I knew exactly what would happen to that unfortunate woman the informer was reporting on. This was still in the time when every trip abroad by a Soviet citizen was approved or disapproved by both the Party and KGB officials. I received such disapproval in 1975. The director of the institute where I worked at the time gathered at his office members of the Soviet delegation to a scientific international conference in Yugoslavia. I was important to the delegation because I spoke English, and the others did not. We had already gone through all necessary Party and other commissions, which had checked us for loyalty, and we had tickets for the trip in our hands. During the meeting, suddenly a phone rang on the director’s desk. The director picked up the receiver and listened without saying a word. His face became pale. He put the receiver down and told me: “The organs (i.e., KGB) are against your trip.”
In the KGB hall, there was a small flight of stairs in front of me leading to the next floor. A short sergeant in KGB uniform, who stood near the stairway, was staring at me suspiciously. He asked me to show him my passport. After he had inspected my passport, he told me that the Reception Room was upstairs. I followed his instructions, went upstairs, and joined a line of approximately ten men and women; men predominated.
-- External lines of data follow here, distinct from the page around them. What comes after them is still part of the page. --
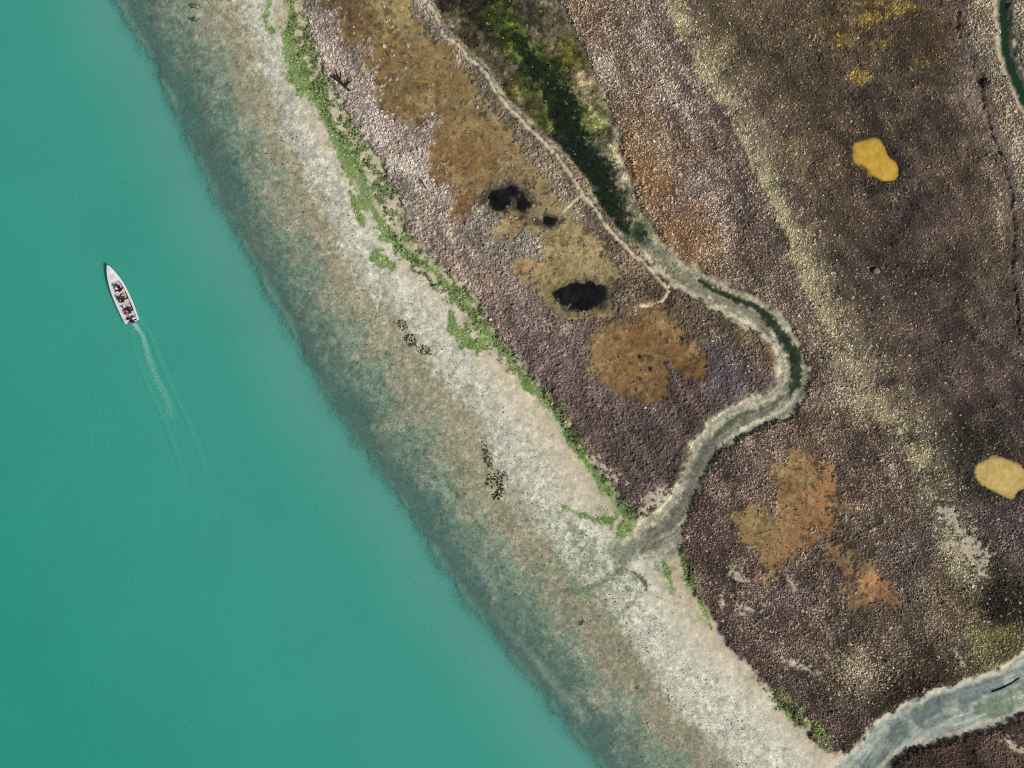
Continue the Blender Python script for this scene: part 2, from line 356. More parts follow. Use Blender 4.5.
creek_col = creek_col * np.exp(.15 * SCK * loc_)[..., None]
creek_col = creek_col.astype(np.float32)
soil = soil + (creek_col - soil) * smooth(-3, 3, creek + rag * .6)[..., None]
soil = lay(soil, lin((104, 102, 90)), smooth(-2, 4, ell(640, 545, 30, 9, -35) * 9 + N_F * 1.5) * .5)
# river bed
riv = np.zeros((NY, NX, 3), np.float32) + lin((162, 165, 154)).astype(np.float32)
riv = lay(riv, lin((104, 116, 113)), smooth(12, 3, line(RIV_AX) + N_S * 4 + N_F * 2) * .85)
SR = samp(fbm(10, 3, .7), line(RIV_AX) * 2.6, (XX - .6 * YY) * .22 + 200)
riv = riv * np.exp(.20 * SR)[..., None]
riv = lay(riv, lin((92, 112, 74)), smooth(0, .5, ell(1000, 705, 40, 12, -25) + N_S * .25 + N_F * .2) * .7)
riv = lay(riv, lin((92, 110, 80)), smooth(.8, 1.6, N_X) * .5)
riv = lay(riv, lin((172, 172, 158)), smooth(.5, 1.8, -N_X) * .5)
riv = lay(riv, lin((196, 188, 168)), smooth(8, 3, river + N_S * 1.2))
soil = soil + (riv - soil) * smooth(-3, 3, river + rag * .6)[..., None]
# marsh peat under the plants
NDIR = samp(fbm(10, 3, .7), (XX * .89 - YY * .45) * .9, (XX * .45 + YY * .89) * .22)
veg_ctrl = [
    (315, 15, (168, 152, 142)), (345, 100, (168, 152, 143)), (375, 140, (168, 152, 143)), (410, 200, (152, 140, 128)), (430, 170, (164, 148, 140)), (440, 240, (152, 134, 124)),
    (480, 280, (150, 130, 120)), (500, 240, (142, 132, 122)), (530, 330, (140, 120, 114)), (560, 360, (122, 104, 100)), (600, 440, (112, 95, 88)), (570, 400, (120, 100, 94)),
    (640, 460, (100, 85, 80)), (650, 430, (108, 92, 88)), (620, 400, (128, 110, 106)), (700, 400, (96, 80, 76)), (730, 370, (112, 100, 104)), (690, 320, (108, 92, 80)),
    (650, 290, (110, 92, 78)), (750, 345, (125, 105, 85)), (480, 90, (132, 120, 104)), (560, 180, (130, 116, 100)), (610, 250, (125, 110, 95)),
    (600, 20, (124, 106, 94)), (640, 60, (116, 100, 92)), (690, 100, (110, 95, 94)), (660, 150, (122, 102, 86)), (690, 200, (106, 91, 88)), (640, 180, (136, 106, 76)),
    (690, 235, (130, 100, 76)), (740, 200, (100, 86, 84)), (770, 270, (94, 80, 76)), (740, 280, (97, 84, 78)), (800, 290, (104, 91, 84)), (840, 360, (112, 98, 90)),
    (820, 430, (105, 88, 78)), (660, 20, (112, 97, 96)), (720, 140, (104, 88, 86)), (760, 210, (98, 84, 80)),
    (720, 20, (112, 98, 76)), (770, 60, (92, 81, 66)), (800, 20, (90, 78, 63)), (860, 30, (92, 78, 60)), (890, 60, (86, 74, 62)), (930, 40, (94, 78, 60)),
    (830, 120, (88, 75, 62)), (800, 160, (100, 86, 68)), (870, 110, (84, 72, 64)), (930, 120, (86, 74, 63)), (960, 170, (94, 80, 66)), (910, 220, (82, 70, 64)),
    (850, 230, (90, 76, 66)), (880, 290, (86, 73, 67)), (950, 260, (84, 72, 64)), (920, 340, (86, 73, 67)), (970, 400, (86, 72, 68)), (900, 400, (94, 80, 72)),
    (1000, 240, (98, 85, 73)), (985, 40, (130, 116, 104)), (980, 90, (118, 104, 92)), (1010, 170, (120, 106, 98)), (1018, 300, (104, 91, 82)), (1022, 60, (112, 104, 92)),
    (720, 480, (96, 79, 76)), (760, 440, (106, 90, 86)), (700, 560, (98, 80, 76)), (740, 600, (86, 71, 69)), (790, 600, (87, 72, 70)), (830, 640, (90, 76, 70)),
    (860, 670, (106, 93, 81)), (900, 560, (88, 76, 75)), (880, 500, (98, 84, 76)), (930, 620, (90, 77, 70)), (960, 600, (100, 88, 72)), (1000, 600, (60, 53, 47)),
    (950, 660, (66, 56, 47)), (900, 690, (64, 52, 45)), (760, 660, (80, 66, 62)), (830, 720, (74, 60, 57)), (985, 435, (68, 60, 54)), (955, 470, (70, 62, 56)),
    (1010, 530, (80, 70, 72)), (940, 760, (74, 59, 52)), (1015, 735, (84, 68, 60)), (960, 440, (64, 58, 52)), (1000, 660, (92, 84, 62)), (985, 640, (98, 92, 60)), (810, 490, (108, 90, 78)),
    (700, 520, (90, 74, 70)), (860, 560, (92, 79, 72)), (850, 480, (98, 82, 76))]
veg_col = jit(idw(veg_ctrl, 8, 2.0, 8.0), 1.5) * np.array([1.03, 1.05, .96], np.float32) * np.exp(.12 * N_X + .09 * N_M + .08 * N_Y + .20 * np.clip(NDIR, -1.4, .9))[..., None]
dkp = np.maximum(smooth(-.15, .35, ell(1003, 600, 36, 26, 5) + N_S * .12 + N_F * .08), smooth(-.2, .5, ell(975, 447, 34, 26, 35) + N_S * .15 + N_F * .1) * .8)
dkp = np.maximum(dkp, smooth(-15, -3, ponds + N_S * 3 + N_F * 2) * .75)
dkp = np.maximum(dkp, smooth(-.2, .5, ell(905, 692, 40, 8, -28) + N_S * .2) * .6)
veg_col = veg_col * (1 - .58 * dkp[..., None])
peat = veg_col * .72 * np.array([1.0, 1.0, .97], np.float32)
soil = soil + (peat - soil) * smooth(-4, 3, plat)[..., None]
ctrl_pan = [(360, 20, (122, 88, 50)), (390, 15, (160, 132, 78)), (345, 5, (110, 82, 48)), (400, 75, (130, 104, 62)), (385, 60, (140, 100, 56)), (440, 80, (142, 108, 62)), (480, 130, (142, 104, 58)),
            (450, 160, (140, 98, 50)), (410, 110, (130, 92, 48)), (520, 170, (152, 122, 76)), (470, 175, (135, 98, 54)), (500, 215, (160, 128, 84)), (510, 200, (120, 98, 78)), (560, 235, (166, 138, 88)),
            (590, 260, (170, 140, 92)), (520, 270, (165, 120, 70)), (540, 262, (158, 128, 78)), (550, 300, (140, 120, 80)), (600, 314, (122, 98, 58)), (612, 300, (116, 98, 62)), (462, 210, (125, 85, 48)),
            (490, 110, (140, 118, 70)), (640, 330, (128, 86, 42)), (630, 370, (144, 104, 56)), (695, 365, (126, 84, 40)), (605, 350, (152, 112, 66)), (645, 395, (128, 88, 48)), (655, 315, (150, 112, 62)),
            (785, 462, (155, 118, 62)), (820, 490, (162, 108, 60)), (770, 530, (152, 112, 64)), (810, 530, (160, 104, 58)), (850, 565, (130, 98, 62)), (868, 582, (184, 120, 68)), (882, 595, (150, 98, 62)),
            (860, 605, (120, 92, 56)), (750, 520, (156, 122, 72)), (790, 490, (140, 98, 56)), (745, 545, (150, 108, 60))]
pan_col = jit(idw(ctrl_pan, 5, 2.0, 4.0), 1.5); pan_col = (pan_col * .86 + pan_col.mean(-1, keepdims=True) * .14) * np.array([1.04, 1.18, 1.16], np.float32)
panm = smooth(-4.5, 4.5, pan + N_E) * smooth(0, 4, plat)
soil = soil + (pan_col - soil) * panm[..., None]
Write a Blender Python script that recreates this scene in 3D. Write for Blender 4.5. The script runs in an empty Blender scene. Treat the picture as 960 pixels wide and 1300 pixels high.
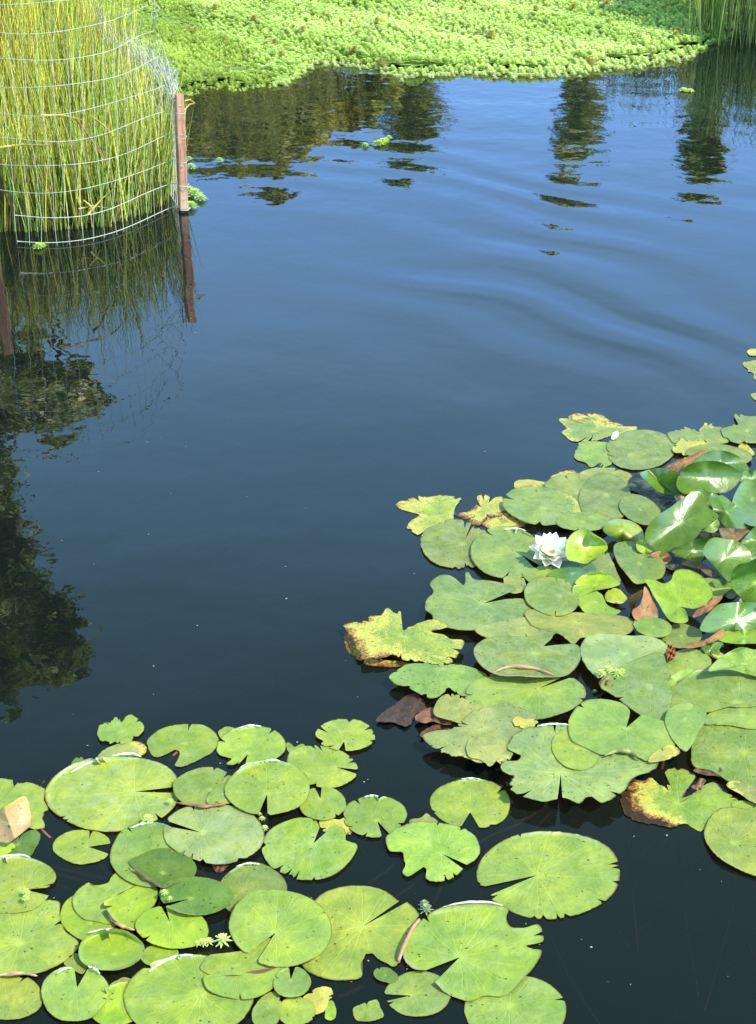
import bpy, math, random
import numpy as np
from mathutils import Vector, Matrix

SC = bpy.context.scene
COL = SC.collection
R = math.radians
rng = random.Random(7)
nrg = np.random.default_rng(11)

# ------------------------------------------------------------------ camera
CAM_H, PITCH, FPX = 2.0, R(27.0), 2050.0
cd = bpy.data.cameras.new("camera")
cd.sensor_fit = 'VERTICAL'; cd.sensor_height = 24.0
cd.lens = FPX / 1300.0 * 24.0
cd.shift_y = -10.0 / 1300.0
cd.clip_start = 0.05; cd.clip_end = 3000
cam = bpy.data.objects.new("camera", cd); COL.objects.link(cam)
cam.location = (0, 0, CAM_H); cam.rotation_euler = (R(90) - PITCH, 0, 0)
SC.camera = cam

def ray(u, v):
    x = (u - 480.0) / FPX; y = -(v - 640.0) / FPX
    c, s = math.cos(PITCH), math.sin(PITCH)
    return (x, c + y * s, -s + y * c)
def at(u, v, z=0.0):
    d = ray(u, v); k = (z - CAM_H) / d[2]
    return (d[0] * k, d[1] * k, z)
def mirrored(u, v, D):
    d = ray(u, v); k = D / d[1]
    return (d[0] * k, D, -(CAM_H + d[2] * k), k)   # point at depth D seen by reflection; k/FPX = metres per pixel

# ------------------------------------------------------------------ light
SUN_AZ, SUN_EL = R(112), R(50)      # azimuth clockwise from +Y
w = bpy.data.worlds.new("World"); SC.world = w; w.use_nodes = True
nt = w.node_tree; nt.nodes.clear()
sky = nt.nodes.new("ShaderNodeTexSky"); sky.sky_type = 'NISHITA'; sky.sun_disc = False
sky.sun_elevation = SUN_EL; sky.sun_rotation = SUN_AZ
sky.air_density = 1.0; sky.dust_density = 0.6; sky.ozone_density = 1.6
bg = nt.nodes.new("ShaderNodeBackground"); bg.inputs[1].default_value = 0.15
wo = nt.nodes.new("ShaderNodeOutputWorld")
hz = nt.nodes.new("ShaderNodeMix"); hz.data_type = 'RGBA'; hz.blend_type = 'MULTIPLY'; hz.inputs[0].default_value = 1.0
# sky colour multiplied by elevation, tuned to brighten the reflections in the water
tc = nt.nodes.new("ShaderNodeTexCoord"); sx = nt.nodes.new("ShaderNodeSeparateXYZ"); rp = nt.nodes.new("ShaderNodeValToRGB")
nt.links.new(tc.outputs['Generated'], sx.inputs[0]); nt.links.new(sx.outputs[2], rp.inputs[0]); nt.links.new(rp.outputs[0], hz.inputs[7])
el = rp.color_ramp.elements; el[0].position = 0.0; el[0].color = (2.5, 3.5, 4.4, 1); el[1].position = 1.0; el[1].color = (1.3, 1.5, 1.3, 1)
for p_, c_ in ((0.22, (2.1, 2.85, 3.95, 1)), (0.29, (2.45, 3.2, 3.95, 1)), (0.36, (3.2, 3.85, 3.95, 1)), (0.46, (3.0, 3.75, 3.5, 1)), (0.54, (2.4, 2.9, 2.4, 1)), (0.64, (1.8, 2.0, 1.4, 1))):
    e_ = rp.color_ramp.elements.new(p_); e_.color = c_
nt.links.new(sky.outputs[0], hz.inputs[6]); nt.links.new(hz.outputs[2], bg.inputs[0]); nt.links.new(bg.outputs[0], wo.inputs[0])
sl = bpy.data.lights.new("sun", 'SUN'); sl.energy = 5.0; sl.angle = R(0.53); sl.color = (1.0, 0.95, 0.86)
so = bpy.data.objects.new("sun", sl); COL.objects.link(so)
sd = Vector((math.sin(SUN_AZ) * math.cos(SUN_EL), math.cos(SUN_AZ) * math.cos(SUN_EL), math.sin(SUN_EL)))
so.rotation_euler = sd.to_track_quat('Z', 'Y').to_euler(); so.location = sd * 20
SC.view_settings.view_transform = 'Standard'; SC.view_settings.look = 'None'
SC.view_settings.exposure = 0; SC.view_settings.gamma = 1
try:
    SC.cycles.max_bounces = 8; SC.cycles.transparent_max_bounces = 12
    SC.cycles.caustics_reflective = False; SC.cycles.caustics_refractive = False
except Exception: pass

# ------------------------------------------------------------------ helpers
def S(r, g, b):
    f = lambda c: ((c / 255.0 + 0.055) / 1.055) ** 2.4 if c > 10 else c / 255.0 / 12.92
    return (f(r), f(g), f(b))
def tag(o, label=None, cat=None, group=None, kind=None):
    if label: o['label'] = label
    if cat: o['category'] = cat
    if group: o['group'] = group
    if kind: o['kind'] = kind
    return o
def empty(name, loc=(0, 0, 0)):
    o = bpy.data.objects.new(name, None); COL.objects.link(o); o.location = loc
    o.empty_display_size = 0.05
    return o
def mesh_obj(name, verts, faces, mat, parent=None, smooth=True, attrs=None, uv=None, origin=None):
    """verts in world coordinates; object placed at origin (or parent's location)"""
    v = np.asarray(verts, dtype=np.float64).reshape(-1, 3)
    org = Vector(parent.location) if parent is not None else Vector(origin or (0, 0, 0))
    if parent is not None and parent.parent is not None: org = org + parent.parent.location
    v = v - np.array(org[:])
    me = bpy.data.meshes.new(name)
    if isinstance(faces, np.ndarray):
        k = faces.shape[1]; n = faces.shape[0]
        me.vertices.add(len(v)); me.vertices.foreach_set('co', v.astype(np.float32).ravel())
        me.loops.add(n * k); me.loops.foreach_set('vertex_index', faces.astype(np.int32).ravel())
        me.polygons.add(n); me.polygons.foreach_set('loop_start', np.arange(0, n * k, k, dtype=np.int32))
        me.update(calc_edges=True); me.validate()
    else:
        me.from_pydata([tuple(p) for p in v], [], faces)
    if smooth: me.polygons.foreach_set('use_smooth', [True] * len(me.polygons))
    for an, data in (attrs or {}).items():
        a = me.attributes.new(an, 'FLOAT_COLOR', 'POINT')
        d = np.asarray(data, dtype=np.float32)
        if d.shape[1] == 3: d = np.hstack([d, np.ones((len(d), 1), np.float32)])
        a.data.foreach_set('color', d.ravel())
    if uv is not None:
        l = me.uv_layers.new(name='polar')
        idx = np.empty(len(me.loops), dtype=np.int32); me.loops.foreach_get('vertex_index', idx)
        l.data.foreach_set('uv', np.asarray(uv, dtype=np.float32)[idx].ravel())
    me.materials.append(mat); me.update()
    o = bpy.data.objects.new(name, me); COL.objects.link(o)
    if parent is not None: o.parent = parent
    else: o.location = org
    return o

class MB:
    def __init__(s): s.v = []; s.f = []; s.c = []
    def tube(s, pts, rad, sides=5, cap=True, col=(1, 1, 1)):
        n0 = len(s.v); pts = [Vector(p) for p in pts]
        rr = rad if isinstance(rad, (list, tuple)) else [rad] * len(pts)
        for i, p in enumerate(pts):
            a = pts[max(i - 1, 0)]; b = pts[min(i + 1, len(pts) - 1)]
            d = (b - a); d = d.normalized() if d.length > 1e-9 else Vector((0, 0, 1))
            up = Vector((0, 0, 1)) if abs(d.z) < 0.95 else Vector((1, 0, 0))
            x = d.cross(up).normalized(); y = d.cross(x)
            for k in range(sides):
                an = 2 * math.pi * k / sides
                s.v.append(tuple(p + (x * math.cos(an) + y * math.sin(an)) * rr[i])); s.c.append(col)
        for i in range(len(pts) - 1):
            for k in range(sides):
                a = n0 + i * sides + k; b = n0 + i * sides + (k + 1) % sides
                s.f.append((a, b, b + sides, a + sides))
        if cap:
            s.f.append(tuple(n0 + k for k in range(sides)))
            s.f.append(tuple(n0 + (len(pts) - 1) * sides + k for k in reversed(range(sides))))
    def build(s, name, mat, parent=None, smooth=True, origin=None):
        return mesh_obj(name, s.v, s.f, mat, parent, smooth, attrs={'tint': s.c}, origin=origin)

# node helpers
def newmat(name):
    m = bpy.data.materials.new(name); m.use_nodes = True; m.node_tree.nodes.clear(); return m, m.node_tree
class NG:
    def __init__(s, nt): s.nt = nt
    def n(s, t, ins=None, **kw):
        nd = s.nt.nodes.new('ShaderNode' + t)
        for k, v in kw.items(): setattr(nd, k, v)
        for k, v in (ins or {}).items():
            if hasattr(v, 'is_output'): s.nt.links.new(v, nd.inputs[k])
            else:
                if isinstance(v, tuple) and len(v) == 3 and nd.inputs[k].type == 'RGBA': v = v + (1,)
                nd.inputs[k].default_value = v
        return nd
    def math(s, op, a, b=0.0, c=None, clamp=False):
        ins = {0: a, 1: b}
        if c is not None: ins[2] = c
        return s.n('Math', ins, operation=op, use_clamp=clamp).outputs[0]
    def mix(s, f, a, b, bt='MIX'):
        nd = s.nt.nodes.new('ShaderNodeMix'); nd.data_type = 'RGBA'; nd.blend_type = bt
        for i, v in ((0, f), (6, a), (7, b)):
            if hasattr(v, 'is_output'): s.nt.links.new(v, nd.inputs[i])
            else: nd.inputs[i].default_value = (v + (1,)) if isinstance(v, tuple) and len(v) == 3 else v
        return nd.outputs[2]
    def step(s, x, a, b):   # smoothstep
        nd = s.n('MapRange', {0: x, 1: a, 2: b, 3: 0.0, 4: 1.0}, interpolation_type='SMOOTHSTEP')
        return nd.outputs[0]
    def noise(s, vec, scale, detail=2.0, rough=0.5, dist=0.0):
        return s.n('TexNoise', {'Vector': vec, 'Scale': scale, 'Detail': detail, 'Roughness': rough, 'Distortion': dist}).outputs['Fac']

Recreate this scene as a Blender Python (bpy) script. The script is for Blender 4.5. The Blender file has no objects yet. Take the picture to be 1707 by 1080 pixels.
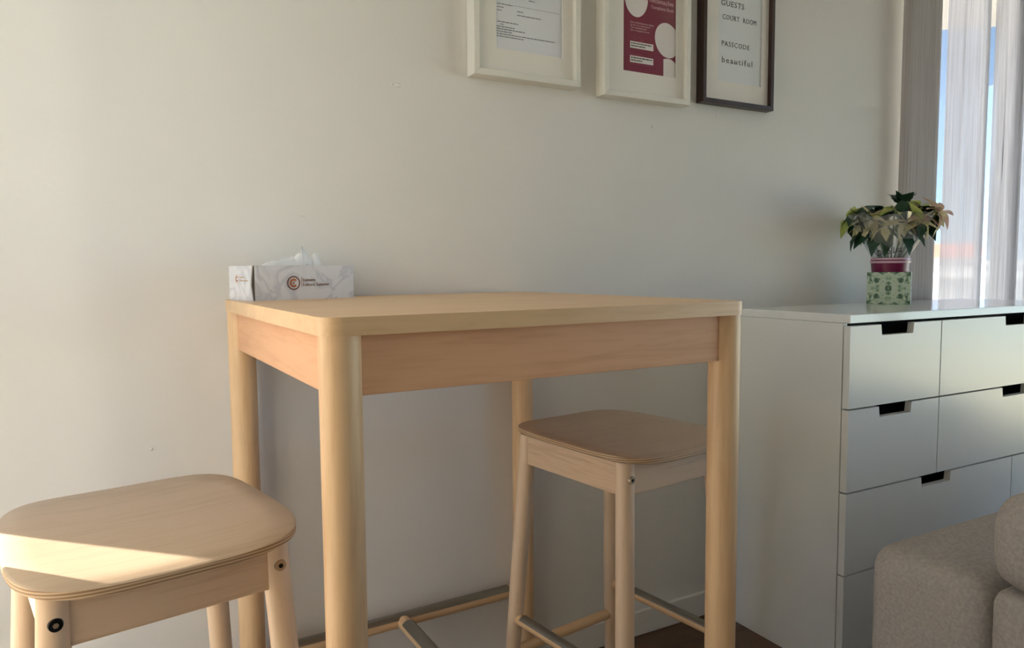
import bpy, bmesh, math, random
from mathutils import Vector, Matrix, Quaternion, noise
random.seed(7)
PI = math.pi
S = bpy.context.scene
C = S.collection

# ------------------------------------------------------------------ camera
FPX = 1202.37
cam_d = bpy.data.cameras.new('camera')
cam_d.sensor_fit = 'HORIZONTAL'
cam_d.sensor_width = 36.0
cam_d.lens = FPX / 1707.0 * 36.0
cam_d.clip_start = 0.02
cam_d.clip_end = 800
cam = bpy.data.objects.new('camera', cam_d)
C.objects.link(cam)
_r = Vector((0.87873881, -0.47724115, -0.00767981))
_u = Vector((0.04228657, 0.06181489, 0.99719144))
_f = Vector((0.47542607, 0.87659557, -0.07450003))
cam.matrix_world = Matrix(((_r.x, _u.x, -_f.x, -0.2191), (_r.y, _u.y, -_f.y, -0.8982),
                           (_r.z, _u.z, -_f.z, 1.1077), (0, 0, 0, 1)))
S.camera = cam

# ------------------------------------------------------------------ view, sky, sun, window light
S.view_settings.view_transform = 'Standard'
S.view_settings.look = 'None'
S.view_settings.gamma = 1.0
S.view_settings.use_curve_mapping = False
S.view_settings.exposure = 1.26
try:
    S.cycles.use_denoising = True
    S.cycles.max_bounces = 14
    S.cycles.diffuse_bounces = 8
    S.cycles.transparent_max_bounces = 24
    S.cycles.sample_clamp_indirect = 6.0
except Exception:
    pass

SUN_DIR = Vector((0.75, -0.66, -0.42)).normalized()      # the way the sunlight travels
w = bpy.data.worlds.new('sky'); S.world = w
w.use_nodes = True
nt = w.node_tree
bg = nt.nodes['Background']
sky = nt.nodes.new('ShaderNodeTexSky')
sky.sky_type = 'NISHITA'
sky.sun_disc = False
sky.sun_elevation = math.asin(-SUN_DIR.z)
sky.sun_rotation = math.atan2(-SUN_DIR.x, -SUN_DIR.y)
sky.altitude = 100
sky.air_density = 1.0
sky.dust_density = 0.15
sky.ozone_density = 1.2
tcw = nt.nodes.new('ShaderNodeTexCoord'); mpw = nt.nodes.new('ShaderNodeMapping')
mpw.inputs['Location'].default_value = (0, 0, 0.14)      # softens the bright band at the horizon all round
nrm = nt.nodes.new('ShaderNodeVectorMath'); nrm.operation = 'NORMALIZE'
nt.links.new(tcw.outputs['Generated'], mpw.inputs['Vector']); nt.links.new(mpw.outputs[0], nrm.inputs[0]); nt.links.new(nrm.outputs[0], sky.inputs['Vector'])
nt.links.new(sky.outputs[0], bg.inputs[0])
bg.inputs[1].default_value = 0.25

sd = bpy.data.lights.new('sun', 'SUN'); sd.energy = 27.0; sd.angle = math.radians(0.6); sd.color = (1.0, 0.90, 0.76)
sun = bpy.data.objects.new('sun', sd); C.objects.link(sun)
sun.rotation_mode = 'QUATERNION'; sun.rotation_quaternion = SUN_DIR.to_track_quat('-Z', 'Y')

def portal(name, loc, normal, sx, sz):
    d = bpy.data.lights.new(name, 'AREA'); d.shape = 'RECTANGLE'; d.size = sx; d.size_y = sz
    d.cycles.is_portal = True
    o = bpy.data.objects.new(name, d); C.objects.link(o); o.location = loc
    o.rotation_mode = 'QUATERNION'; o.rotation_quaternion = Vector(normal).to_track_quat('-Z', 'Z')
    return o

# room extents
WY = 0.789          # face of the back wall
LX = -0.60          # face of the left wall
RX = 4.70           # face of the right wall
FY = -6.50          # face of the wall behind the camera
CH = 2.60           # ceiling height
# openings
RW = (2.350, 4.30, 0.10, 2.34)     # back wall window  x0 x1 z0 z1
LW = (-0.14, 0.686, 0.06, 2.34)   # left wall window  y0 y1 z0 z1
portal('portal_back', ((RW[0]+RW[1])/2, WY+0.21, (RW[2]+RW[3])/2), (0,-1,0), RW[1]-RW[0], RW[3]-RW[2])
RW3 = (-4.20, 0.50, 0.06, 2.34)   # right wall window y0 y1 z0 z1
portal('portal_right', (RX+0.21, (RW3[0]+RW3[1])/2, (RW3[2]+RW3[3])/2), (-1,0,0), RW3[1]-RW3[0], RW3[3]-RW3[2])
portal('portal_left', (LX-0.21, (LW[0]+LW[1])/2, (LW[2]+LW[3])/2), (1,0,0), LW[1]-LW[0], LW[3]-LW[2])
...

I will never forget these people. Most of them were silent and looked very tense. One man, definitely a native of Uzbekistan in a traditional Uzbek hat, loudly boasted how he would hand over the anti-Soviet “saboteur” fellows from his kolkhoz in Central Asia to the KGB. Some men were trembling. I had never before seen adults shivering from fear. While waiting in the line, one more detail struck me. A group of twelve- to fourteen-year-old kids led by two KGB officers walked in front of our line. Each of them held a notebook. They definitely felt very comfortable in this notorious building. They were “young followers of Felix Dzerzhinsky” and the future KGB recruits.
When my turn came, I was ordered to enter a room with several file cabinets. A big muscled woman in plainclothes asked for my name and then for some time searched the files. After she found what she was looking for, she asked me what I wanted. I told her my story: Because of KGB intervention, I had lost my job at the Academy of Sciences and could not find another one. I had sent a letter to the KGB chairman, Viktor Chebrikov, in which I had asked about the reasons for the KGB actions against me. I had never received an answer, which was a violation of Soviet rules: Officials were obligated to answer the inquiries from citizens within one or two months. She sent me to another room, where a guy who looked like a professional wrestler was waiting for me. He went through the documents in the file the woman had provided him with and said that the KGB had nothing to do with my problems and that I should immediately leave their headquarters. So I did, looking for the last time at people coming into the big hall with telephones on the first floor. The KGB (now FSB) Reception Room is still open all hours of the day and night.